Aim of the exercise -> Scan the data below for the string "were". Show every line where it turns up.
____ Given entries
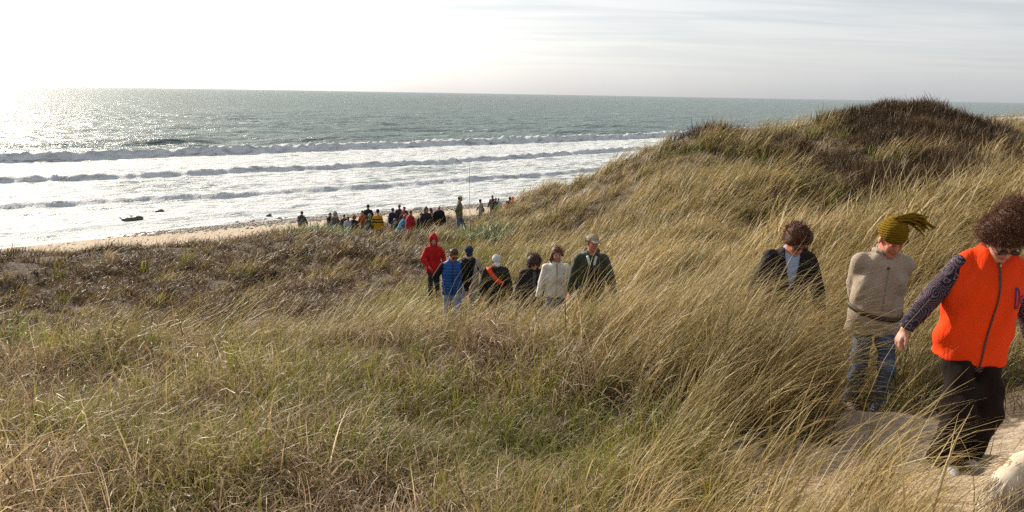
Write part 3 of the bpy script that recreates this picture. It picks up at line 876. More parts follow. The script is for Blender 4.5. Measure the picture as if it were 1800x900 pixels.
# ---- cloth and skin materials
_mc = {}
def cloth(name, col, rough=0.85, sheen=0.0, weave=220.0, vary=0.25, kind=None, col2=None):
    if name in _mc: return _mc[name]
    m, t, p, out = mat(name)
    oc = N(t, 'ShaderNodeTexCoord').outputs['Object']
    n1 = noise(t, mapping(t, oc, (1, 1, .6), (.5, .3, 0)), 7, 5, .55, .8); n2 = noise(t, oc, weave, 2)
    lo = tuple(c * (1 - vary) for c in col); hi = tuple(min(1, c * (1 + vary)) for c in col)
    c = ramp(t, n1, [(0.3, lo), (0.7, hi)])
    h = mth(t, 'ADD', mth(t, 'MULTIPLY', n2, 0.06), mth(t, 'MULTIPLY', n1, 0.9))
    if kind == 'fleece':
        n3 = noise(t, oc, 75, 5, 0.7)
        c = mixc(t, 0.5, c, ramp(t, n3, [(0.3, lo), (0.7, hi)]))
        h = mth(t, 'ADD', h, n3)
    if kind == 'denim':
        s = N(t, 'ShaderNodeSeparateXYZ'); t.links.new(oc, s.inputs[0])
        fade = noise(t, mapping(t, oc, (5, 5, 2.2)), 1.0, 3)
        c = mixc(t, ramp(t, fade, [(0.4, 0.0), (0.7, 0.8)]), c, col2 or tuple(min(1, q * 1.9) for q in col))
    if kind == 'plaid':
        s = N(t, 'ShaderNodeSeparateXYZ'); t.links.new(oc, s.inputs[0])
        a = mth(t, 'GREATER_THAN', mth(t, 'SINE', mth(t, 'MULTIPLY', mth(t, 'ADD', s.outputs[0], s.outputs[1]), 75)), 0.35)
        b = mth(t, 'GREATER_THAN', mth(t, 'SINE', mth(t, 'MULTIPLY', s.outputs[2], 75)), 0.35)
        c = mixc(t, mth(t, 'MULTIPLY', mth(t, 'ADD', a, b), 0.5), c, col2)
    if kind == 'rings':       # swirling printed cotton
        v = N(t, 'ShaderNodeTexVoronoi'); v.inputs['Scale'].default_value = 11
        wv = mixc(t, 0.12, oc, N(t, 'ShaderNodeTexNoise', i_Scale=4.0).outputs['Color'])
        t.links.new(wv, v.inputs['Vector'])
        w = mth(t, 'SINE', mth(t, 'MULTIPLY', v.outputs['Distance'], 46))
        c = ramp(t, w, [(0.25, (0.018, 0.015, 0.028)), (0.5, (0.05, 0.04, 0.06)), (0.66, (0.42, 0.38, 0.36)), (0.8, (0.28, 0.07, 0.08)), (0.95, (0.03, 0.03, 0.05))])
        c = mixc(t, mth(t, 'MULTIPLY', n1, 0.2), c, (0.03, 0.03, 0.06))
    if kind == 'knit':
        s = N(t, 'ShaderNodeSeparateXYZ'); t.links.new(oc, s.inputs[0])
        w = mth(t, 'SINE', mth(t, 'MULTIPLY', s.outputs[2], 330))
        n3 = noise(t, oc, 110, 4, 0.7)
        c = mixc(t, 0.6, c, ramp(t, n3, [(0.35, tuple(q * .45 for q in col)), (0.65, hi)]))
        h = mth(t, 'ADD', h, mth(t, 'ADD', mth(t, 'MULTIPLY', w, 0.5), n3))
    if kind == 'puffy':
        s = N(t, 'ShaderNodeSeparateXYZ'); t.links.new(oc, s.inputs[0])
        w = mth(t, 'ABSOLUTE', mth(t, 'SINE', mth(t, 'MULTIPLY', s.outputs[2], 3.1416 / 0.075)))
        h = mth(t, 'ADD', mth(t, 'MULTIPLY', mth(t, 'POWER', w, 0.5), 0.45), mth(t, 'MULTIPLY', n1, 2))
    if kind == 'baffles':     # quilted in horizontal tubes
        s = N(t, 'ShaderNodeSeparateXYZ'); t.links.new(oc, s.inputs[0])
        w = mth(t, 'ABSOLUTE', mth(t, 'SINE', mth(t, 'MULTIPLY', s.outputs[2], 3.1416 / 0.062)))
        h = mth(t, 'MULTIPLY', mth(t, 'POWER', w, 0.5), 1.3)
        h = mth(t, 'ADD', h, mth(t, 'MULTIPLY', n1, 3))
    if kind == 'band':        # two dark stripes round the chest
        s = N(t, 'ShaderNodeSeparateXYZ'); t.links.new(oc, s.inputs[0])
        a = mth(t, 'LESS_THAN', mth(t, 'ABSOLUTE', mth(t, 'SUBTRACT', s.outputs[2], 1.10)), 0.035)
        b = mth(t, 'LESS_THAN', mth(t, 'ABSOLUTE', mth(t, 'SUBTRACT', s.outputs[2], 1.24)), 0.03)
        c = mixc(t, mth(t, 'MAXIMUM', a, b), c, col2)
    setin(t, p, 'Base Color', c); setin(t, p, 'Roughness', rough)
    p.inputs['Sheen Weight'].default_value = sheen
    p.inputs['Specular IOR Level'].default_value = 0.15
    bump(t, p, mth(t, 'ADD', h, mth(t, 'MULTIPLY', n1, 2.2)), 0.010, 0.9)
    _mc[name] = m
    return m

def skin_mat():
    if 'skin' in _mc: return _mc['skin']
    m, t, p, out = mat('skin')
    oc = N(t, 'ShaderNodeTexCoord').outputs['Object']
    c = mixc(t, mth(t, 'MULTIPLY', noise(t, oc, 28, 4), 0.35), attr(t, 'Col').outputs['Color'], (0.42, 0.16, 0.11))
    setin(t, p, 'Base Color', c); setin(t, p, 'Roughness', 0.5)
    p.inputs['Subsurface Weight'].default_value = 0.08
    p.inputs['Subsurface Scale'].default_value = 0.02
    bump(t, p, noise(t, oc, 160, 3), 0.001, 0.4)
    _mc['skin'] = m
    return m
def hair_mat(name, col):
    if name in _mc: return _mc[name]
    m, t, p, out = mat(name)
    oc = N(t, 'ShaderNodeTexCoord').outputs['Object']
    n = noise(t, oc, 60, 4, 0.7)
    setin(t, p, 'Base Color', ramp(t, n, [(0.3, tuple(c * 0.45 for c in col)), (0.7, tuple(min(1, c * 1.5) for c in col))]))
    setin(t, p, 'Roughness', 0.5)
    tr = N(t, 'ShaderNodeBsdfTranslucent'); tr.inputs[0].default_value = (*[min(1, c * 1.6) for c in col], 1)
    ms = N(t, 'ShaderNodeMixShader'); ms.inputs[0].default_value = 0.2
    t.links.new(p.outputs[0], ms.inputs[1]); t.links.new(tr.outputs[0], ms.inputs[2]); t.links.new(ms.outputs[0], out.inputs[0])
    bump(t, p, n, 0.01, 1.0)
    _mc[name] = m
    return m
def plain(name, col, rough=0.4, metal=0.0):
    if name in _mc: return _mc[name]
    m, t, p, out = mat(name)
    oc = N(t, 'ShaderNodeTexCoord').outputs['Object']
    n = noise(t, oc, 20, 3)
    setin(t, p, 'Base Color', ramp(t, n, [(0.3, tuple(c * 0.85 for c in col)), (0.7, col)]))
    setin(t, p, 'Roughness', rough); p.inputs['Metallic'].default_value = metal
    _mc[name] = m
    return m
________
____ Given entries
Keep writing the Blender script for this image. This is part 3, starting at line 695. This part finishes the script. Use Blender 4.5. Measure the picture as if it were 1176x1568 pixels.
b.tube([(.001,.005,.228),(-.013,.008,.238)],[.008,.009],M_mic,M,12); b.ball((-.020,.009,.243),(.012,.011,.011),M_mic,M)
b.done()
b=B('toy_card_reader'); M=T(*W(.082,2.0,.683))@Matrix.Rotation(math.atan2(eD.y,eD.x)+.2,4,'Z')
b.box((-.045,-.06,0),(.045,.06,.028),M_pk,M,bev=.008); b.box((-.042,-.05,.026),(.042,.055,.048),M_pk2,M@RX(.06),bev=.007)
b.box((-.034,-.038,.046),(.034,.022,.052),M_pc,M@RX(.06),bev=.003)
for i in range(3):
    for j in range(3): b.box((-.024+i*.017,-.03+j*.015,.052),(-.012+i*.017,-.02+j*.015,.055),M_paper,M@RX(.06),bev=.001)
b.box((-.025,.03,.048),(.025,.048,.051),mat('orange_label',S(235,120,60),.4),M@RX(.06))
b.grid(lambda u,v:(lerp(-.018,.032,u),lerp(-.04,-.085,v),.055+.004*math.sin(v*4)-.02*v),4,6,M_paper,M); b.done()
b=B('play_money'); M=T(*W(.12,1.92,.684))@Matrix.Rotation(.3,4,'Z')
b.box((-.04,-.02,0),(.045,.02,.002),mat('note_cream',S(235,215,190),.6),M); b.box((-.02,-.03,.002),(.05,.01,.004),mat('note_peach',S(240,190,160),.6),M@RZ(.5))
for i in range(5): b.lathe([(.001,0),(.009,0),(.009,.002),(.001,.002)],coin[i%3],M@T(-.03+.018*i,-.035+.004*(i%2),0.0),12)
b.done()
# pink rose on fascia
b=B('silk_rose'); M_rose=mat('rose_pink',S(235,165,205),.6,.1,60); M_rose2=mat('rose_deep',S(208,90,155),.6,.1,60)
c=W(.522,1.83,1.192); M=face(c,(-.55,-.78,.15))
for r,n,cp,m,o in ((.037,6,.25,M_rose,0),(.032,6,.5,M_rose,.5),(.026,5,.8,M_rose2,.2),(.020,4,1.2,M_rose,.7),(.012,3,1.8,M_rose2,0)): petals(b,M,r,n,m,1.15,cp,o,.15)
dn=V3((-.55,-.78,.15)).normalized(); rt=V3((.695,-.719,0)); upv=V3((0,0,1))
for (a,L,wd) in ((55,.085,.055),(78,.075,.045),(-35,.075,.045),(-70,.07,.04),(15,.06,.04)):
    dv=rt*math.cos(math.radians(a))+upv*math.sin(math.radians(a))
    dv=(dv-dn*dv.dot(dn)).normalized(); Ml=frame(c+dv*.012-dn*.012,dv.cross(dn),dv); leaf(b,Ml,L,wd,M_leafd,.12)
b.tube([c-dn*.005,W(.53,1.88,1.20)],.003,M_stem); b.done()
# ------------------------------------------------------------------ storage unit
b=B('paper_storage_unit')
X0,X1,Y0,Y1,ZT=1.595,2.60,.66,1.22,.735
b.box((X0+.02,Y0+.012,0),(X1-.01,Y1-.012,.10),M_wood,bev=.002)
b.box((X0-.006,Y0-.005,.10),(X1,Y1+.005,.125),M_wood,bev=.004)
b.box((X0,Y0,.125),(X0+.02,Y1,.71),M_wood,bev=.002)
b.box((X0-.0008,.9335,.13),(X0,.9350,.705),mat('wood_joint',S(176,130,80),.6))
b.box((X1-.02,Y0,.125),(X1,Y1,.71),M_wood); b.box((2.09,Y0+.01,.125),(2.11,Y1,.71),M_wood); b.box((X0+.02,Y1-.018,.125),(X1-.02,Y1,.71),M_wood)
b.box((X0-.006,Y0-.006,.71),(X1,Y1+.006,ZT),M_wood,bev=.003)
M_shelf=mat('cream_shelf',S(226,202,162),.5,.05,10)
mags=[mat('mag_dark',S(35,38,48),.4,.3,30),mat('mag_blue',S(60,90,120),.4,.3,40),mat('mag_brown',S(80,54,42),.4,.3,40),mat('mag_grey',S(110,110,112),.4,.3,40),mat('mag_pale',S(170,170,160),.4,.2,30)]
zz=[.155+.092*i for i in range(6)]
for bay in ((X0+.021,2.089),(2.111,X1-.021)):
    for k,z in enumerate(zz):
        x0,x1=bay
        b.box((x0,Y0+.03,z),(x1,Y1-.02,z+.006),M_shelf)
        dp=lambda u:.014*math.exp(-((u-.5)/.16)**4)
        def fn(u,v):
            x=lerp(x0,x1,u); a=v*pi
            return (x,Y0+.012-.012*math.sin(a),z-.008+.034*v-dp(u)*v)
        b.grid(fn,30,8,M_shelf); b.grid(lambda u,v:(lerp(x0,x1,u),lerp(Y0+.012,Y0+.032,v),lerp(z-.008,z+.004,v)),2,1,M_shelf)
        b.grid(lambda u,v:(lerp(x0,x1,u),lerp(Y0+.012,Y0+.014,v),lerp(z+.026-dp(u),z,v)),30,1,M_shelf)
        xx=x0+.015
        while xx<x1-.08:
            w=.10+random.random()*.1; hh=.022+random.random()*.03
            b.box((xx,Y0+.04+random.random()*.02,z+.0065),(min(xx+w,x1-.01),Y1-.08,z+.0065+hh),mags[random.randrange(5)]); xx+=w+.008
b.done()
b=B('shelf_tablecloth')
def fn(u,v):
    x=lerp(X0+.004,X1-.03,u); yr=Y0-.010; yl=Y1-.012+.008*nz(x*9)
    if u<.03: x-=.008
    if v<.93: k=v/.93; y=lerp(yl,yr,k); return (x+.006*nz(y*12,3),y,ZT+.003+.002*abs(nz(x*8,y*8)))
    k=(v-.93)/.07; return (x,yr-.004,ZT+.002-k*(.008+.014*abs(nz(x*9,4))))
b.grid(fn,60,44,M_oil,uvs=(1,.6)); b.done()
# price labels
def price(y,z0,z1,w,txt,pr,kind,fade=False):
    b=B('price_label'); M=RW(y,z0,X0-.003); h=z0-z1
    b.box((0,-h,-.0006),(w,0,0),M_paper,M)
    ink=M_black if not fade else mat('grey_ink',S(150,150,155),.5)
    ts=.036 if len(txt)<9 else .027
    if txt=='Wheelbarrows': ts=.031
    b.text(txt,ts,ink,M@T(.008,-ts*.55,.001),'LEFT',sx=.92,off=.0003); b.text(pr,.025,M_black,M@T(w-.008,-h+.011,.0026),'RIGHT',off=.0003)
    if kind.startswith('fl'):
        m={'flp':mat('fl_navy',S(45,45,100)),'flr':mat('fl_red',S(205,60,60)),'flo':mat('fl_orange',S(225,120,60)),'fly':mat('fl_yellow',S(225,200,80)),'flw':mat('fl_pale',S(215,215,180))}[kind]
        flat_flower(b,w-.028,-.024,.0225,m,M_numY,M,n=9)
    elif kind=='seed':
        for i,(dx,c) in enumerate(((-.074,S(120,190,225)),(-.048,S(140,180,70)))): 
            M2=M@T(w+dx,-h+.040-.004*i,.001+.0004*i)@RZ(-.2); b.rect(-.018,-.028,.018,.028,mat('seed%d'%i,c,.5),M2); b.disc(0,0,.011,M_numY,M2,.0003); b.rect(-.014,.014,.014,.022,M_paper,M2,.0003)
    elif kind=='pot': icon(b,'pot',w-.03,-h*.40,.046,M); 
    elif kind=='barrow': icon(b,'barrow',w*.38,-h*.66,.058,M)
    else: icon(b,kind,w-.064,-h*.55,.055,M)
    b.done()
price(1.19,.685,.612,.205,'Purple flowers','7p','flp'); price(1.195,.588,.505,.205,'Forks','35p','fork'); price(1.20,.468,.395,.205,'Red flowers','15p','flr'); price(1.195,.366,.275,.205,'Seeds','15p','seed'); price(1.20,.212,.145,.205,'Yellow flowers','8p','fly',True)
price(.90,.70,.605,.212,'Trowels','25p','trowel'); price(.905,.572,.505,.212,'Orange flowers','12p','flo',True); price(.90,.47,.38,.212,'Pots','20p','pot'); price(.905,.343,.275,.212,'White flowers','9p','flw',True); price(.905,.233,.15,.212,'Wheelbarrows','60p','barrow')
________
____ Given entries
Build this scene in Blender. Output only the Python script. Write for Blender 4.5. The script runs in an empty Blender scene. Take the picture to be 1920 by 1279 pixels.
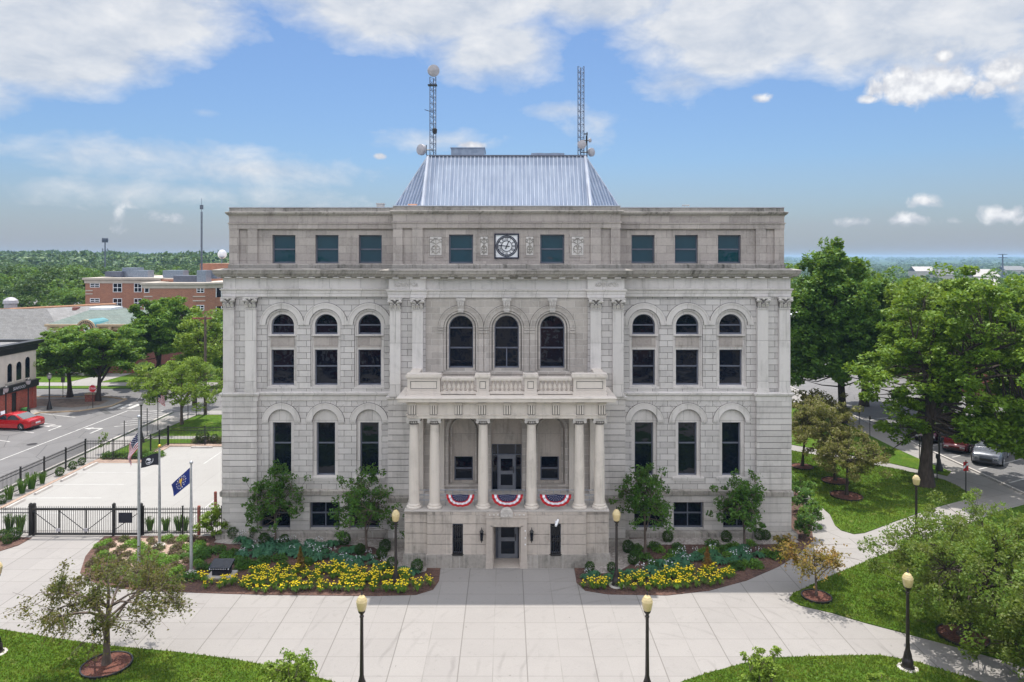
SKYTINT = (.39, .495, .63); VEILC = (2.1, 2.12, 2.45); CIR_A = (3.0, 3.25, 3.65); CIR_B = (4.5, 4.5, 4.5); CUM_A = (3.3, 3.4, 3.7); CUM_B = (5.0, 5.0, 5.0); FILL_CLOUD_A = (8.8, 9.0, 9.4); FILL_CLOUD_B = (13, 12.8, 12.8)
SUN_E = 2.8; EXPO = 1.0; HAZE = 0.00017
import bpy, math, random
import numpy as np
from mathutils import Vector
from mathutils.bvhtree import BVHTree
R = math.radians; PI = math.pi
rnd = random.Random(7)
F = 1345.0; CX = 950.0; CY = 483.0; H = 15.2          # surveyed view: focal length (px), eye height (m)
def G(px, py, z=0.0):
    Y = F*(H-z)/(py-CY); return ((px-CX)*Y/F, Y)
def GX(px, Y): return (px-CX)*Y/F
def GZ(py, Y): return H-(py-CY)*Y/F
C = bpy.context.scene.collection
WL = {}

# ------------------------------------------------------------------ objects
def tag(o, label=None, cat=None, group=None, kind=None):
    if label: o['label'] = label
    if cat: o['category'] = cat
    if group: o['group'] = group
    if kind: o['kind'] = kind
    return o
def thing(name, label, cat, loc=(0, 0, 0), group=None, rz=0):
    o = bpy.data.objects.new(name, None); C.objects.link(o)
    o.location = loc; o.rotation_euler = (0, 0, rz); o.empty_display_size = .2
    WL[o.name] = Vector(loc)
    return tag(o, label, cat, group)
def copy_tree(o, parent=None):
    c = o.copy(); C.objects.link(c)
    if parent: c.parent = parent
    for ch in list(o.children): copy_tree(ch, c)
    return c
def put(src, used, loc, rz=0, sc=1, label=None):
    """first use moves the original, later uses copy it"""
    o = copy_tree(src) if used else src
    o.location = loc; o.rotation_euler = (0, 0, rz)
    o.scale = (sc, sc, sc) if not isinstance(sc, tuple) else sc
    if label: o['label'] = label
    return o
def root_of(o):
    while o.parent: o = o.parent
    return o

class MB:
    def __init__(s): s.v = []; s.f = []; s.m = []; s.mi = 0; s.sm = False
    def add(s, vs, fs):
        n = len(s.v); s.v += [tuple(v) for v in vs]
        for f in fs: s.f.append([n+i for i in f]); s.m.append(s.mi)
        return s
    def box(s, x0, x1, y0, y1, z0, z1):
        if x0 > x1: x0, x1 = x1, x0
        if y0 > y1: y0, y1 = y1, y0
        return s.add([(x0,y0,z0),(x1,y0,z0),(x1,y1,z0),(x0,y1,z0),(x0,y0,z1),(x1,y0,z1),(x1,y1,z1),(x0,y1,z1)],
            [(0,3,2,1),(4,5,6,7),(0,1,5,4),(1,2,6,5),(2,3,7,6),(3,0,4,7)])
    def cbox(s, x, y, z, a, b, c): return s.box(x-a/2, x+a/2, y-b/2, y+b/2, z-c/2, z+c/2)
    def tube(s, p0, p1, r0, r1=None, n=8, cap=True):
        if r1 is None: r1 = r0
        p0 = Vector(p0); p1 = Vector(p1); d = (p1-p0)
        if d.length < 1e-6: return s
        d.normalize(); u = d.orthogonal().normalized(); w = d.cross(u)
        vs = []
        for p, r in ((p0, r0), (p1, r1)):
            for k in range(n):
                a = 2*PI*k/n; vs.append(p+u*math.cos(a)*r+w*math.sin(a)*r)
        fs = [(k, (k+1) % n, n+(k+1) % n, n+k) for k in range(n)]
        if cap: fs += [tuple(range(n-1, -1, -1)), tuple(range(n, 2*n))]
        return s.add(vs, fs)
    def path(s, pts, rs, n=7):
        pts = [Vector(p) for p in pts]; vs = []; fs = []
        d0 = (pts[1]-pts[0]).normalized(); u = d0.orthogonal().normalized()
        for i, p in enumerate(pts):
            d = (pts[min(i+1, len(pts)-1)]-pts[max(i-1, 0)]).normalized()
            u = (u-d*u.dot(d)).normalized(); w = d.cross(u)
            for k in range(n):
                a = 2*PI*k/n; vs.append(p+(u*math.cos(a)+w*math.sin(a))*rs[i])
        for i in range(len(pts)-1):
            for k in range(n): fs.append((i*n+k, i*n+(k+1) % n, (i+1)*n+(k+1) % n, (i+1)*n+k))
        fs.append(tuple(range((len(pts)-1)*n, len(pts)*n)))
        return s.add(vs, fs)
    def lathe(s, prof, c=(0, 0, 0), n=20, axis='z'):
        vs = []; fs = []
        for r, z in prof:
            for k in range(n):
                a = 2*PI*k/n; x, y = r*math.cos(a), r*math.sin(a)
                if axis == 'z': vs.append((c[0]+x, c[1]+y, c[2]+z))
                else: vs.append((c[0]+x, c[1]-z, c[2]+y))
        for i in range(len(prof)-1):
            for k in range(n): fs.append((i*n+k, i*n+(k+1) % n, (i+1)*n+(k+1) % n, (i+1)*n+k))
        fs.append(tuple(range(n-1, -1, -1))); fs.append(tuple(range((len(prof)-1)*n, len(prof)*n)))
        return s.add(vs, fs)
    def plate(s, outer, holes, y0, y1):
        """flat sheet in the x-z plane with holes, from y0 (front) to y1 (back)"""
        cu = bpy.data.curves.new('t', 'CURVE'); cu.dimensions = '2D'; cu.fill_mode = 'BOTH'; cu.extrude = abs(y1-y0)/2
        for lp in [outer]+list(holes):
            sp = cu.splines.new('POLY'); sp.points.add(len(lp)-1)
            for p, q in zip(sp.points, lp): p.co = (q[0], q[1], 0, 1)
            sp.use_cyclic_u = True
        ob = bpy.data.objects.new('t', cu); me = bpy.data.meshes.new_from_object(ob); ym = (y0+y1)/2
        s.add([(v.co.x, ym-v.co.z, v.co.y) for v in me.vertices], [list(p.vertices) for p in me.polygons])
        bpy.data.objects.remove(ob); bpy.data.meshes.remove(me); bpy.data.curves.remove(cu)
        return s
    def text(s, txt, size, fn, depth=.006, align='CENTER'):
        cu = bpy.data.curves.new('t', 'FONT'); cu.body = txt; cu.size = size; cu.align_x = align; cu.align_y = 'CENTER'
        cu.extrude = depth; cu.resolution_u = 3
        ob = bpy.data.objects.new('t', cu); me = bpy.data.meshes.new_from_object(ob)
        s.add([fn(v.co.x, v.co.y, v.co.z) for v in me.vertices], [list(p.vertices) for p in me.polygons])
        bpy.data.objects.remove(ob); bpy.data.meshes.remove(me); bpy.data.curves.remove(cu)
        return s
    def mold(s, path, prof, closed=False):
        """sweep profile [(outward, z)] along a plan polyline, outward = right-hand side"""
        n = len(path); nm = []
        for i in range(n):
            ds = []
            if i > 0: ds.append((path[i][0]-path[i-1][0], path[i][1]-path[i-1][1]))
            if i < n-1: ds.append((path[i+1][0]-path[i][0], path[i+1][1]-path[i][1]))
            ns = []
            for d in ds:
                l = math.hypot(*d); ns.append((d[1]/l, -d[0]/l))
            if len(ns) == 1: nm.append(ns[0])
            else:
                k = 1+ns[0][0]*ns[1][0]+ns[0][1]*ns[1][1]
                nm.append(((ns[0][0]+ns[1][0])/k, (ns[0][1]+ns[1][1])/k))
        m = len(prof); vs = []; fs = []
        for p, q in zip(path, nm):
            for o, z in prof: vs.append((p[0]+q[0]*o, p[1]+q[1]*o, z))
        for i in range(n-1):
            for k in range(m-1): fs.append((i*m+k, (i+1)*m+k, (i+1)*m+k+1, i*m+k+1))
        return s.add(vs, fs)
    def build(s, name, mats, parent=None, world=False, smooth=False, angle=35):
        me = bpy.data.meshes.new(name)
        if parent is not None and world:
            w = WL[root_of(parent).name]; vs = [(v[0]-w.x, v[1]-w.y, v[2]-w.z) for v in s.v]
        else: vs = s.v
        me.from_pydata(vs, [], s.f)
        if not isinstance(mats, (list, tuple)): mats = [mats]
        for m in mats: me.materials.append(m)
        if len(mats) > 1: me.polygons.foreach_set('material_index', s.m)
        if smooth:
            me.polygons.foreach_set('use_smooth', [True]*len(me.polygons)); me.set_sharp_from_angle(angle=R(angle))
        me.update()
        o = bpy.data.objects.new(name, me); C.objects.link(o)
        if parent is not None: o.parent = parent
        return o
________
Expected answer ->
Write part 3 of the bpy script that recreates this picture. It picks up at line 876. More parts follow. The script is for Blender 4.5. Measure the picture as if it were 1800x900 pixels.
Keep writing the Blender script for this image. This is part 3, starting at line 695. This part finishes the script. Use Blender 4.5. Measure the picture as if it were 1176x1568 pixels.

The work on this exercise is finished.